### Brief
Please repeat all of the listing exactly.

### Information supplied
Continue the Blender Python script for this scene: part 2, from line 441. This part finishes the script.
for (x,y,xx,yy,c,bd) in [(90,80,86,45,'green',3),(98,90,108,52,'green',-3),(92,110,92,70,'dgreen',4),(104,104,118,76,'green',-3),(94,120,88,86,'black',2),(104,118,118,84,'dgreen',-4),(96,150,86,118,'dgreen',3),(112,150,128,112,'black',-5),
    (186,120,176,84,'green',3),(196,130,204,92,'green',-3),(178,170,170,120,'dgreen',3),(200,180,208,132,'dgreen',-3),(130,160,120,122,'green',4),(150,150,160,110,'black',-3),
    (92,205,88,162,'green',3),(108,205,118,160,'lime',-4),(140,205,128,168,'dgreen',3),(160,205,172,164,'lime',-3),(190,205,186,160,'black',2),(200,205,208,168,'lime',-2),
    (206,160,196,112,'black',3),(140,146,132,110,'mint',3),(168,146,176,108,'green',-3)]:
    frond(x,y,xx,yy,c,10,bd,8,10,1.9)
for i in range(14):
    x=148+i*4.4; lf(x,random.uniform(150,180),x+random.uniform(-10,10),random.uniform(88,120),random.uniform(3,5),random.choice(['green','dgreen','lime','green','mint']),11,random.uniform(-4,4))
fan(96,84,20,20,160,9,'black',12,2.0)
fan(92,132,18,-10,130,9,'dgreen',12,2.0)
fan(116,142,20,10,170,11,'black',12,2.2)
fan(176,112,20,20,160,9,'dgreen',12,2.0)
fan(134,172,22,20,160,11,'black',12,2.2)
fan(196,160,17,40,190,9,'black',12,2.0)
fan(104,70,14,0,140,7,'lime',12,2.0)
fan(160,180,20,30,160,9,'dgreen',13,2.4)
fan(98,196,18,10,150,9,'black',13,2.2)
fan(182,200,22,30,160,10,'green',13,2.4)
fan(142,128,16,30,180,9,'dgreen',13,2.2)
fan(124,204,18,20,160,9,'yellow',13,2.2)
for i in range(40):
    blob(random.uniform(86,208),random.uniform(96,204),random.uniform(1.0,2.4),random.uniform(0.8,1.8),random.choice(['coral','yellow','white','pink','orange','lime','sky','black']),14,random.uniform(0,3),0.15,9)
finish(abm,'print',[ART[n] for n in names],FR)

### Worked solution
Continue the Blender Python script for this scene: part 2, from line 441. This part finishes the script.
for (x,y,xx,yy,c,bd) in [(90,80,86,45,'green',3),(98,90,108,52,'green',-3),(92,110,92,70,'dgreen',4),(104,104,118,76,'green',-3),(94,120,88,86,'black',2),(104,118,118,84,'dgreen',-4),(96,150,86,118,'dgreen',3),(112,150,128,112,'black',-5),
    (186,120,176,84,'green',3),(196,130,204,92,'green',-3),(178,170,170,120,'dgreen',3),(200,180,208,132,'dgreen',-3),(130,160,120,122,'green',4),(150,150,160,110,'black',-3),
    (92,205,88,162,'green',3),(108,205,118,160,'lime',-4),(140,205,128,168,'dgreen',3),(160,205,172,164,'lime',-3),(190,205,186,160,'black',2),(200,205,208,168,'lime',-2),
    (206,160,196,112,'black',3),(140,146,132,110,'mint',3),(168,146,176,108,'green',-3)]:
    frond(x,y,xx,yy,c,10,bd,8,10,1.9)
for i in range(14):
    x=148+i*4.4; lf(x,random.uniform(150,180),x+random.uniform(-10,10),random.uniform(88,120),random.uniform(3,5),random.choice(['green','dgreen','lime','green','mint']),11,random.uniform(-4,4))
fan(96,84,20,20,160,9,'black',12,2.0)
fan(92,132,18,-10,130,9,'dgreen',12,2.0)
fan(116,142,20,10,170,11,'black',12,2.2)
fan(176,112,20,20,160,9,'dgreen',12,2.0)
fan(134,172,22,20,160,11,'black',12,2.2)
fan(196,160,17,40,190,9,'black',12,2.0)
fan(104,70,14,0,140,7,'lime',12,2.0)
fan(160,180,20,30,160,9,'dgreen',13,2.4)
fan(98,196,18,10,150,9,'black',13,2.2)
fan(182,200,22,30,160,10,'green',13,2.4)
fan(142,128,16,30,180,9,'dgreen',13,2.2)
fan(124,204,18,20,160,9,'yellow',13,2.2)
for i in range(40):
    blob(random.uniform(86,208),random.uniform(96,204),random.uniform(1.0,2.4),random.uniform(0.8,1.8),random.choice(['coral','yellow','white','pink','orange','lime','sky','black']),14,random.uniform(0,3),0.15,9)
finish(abm,'print',[ART[n] for n in names],FR)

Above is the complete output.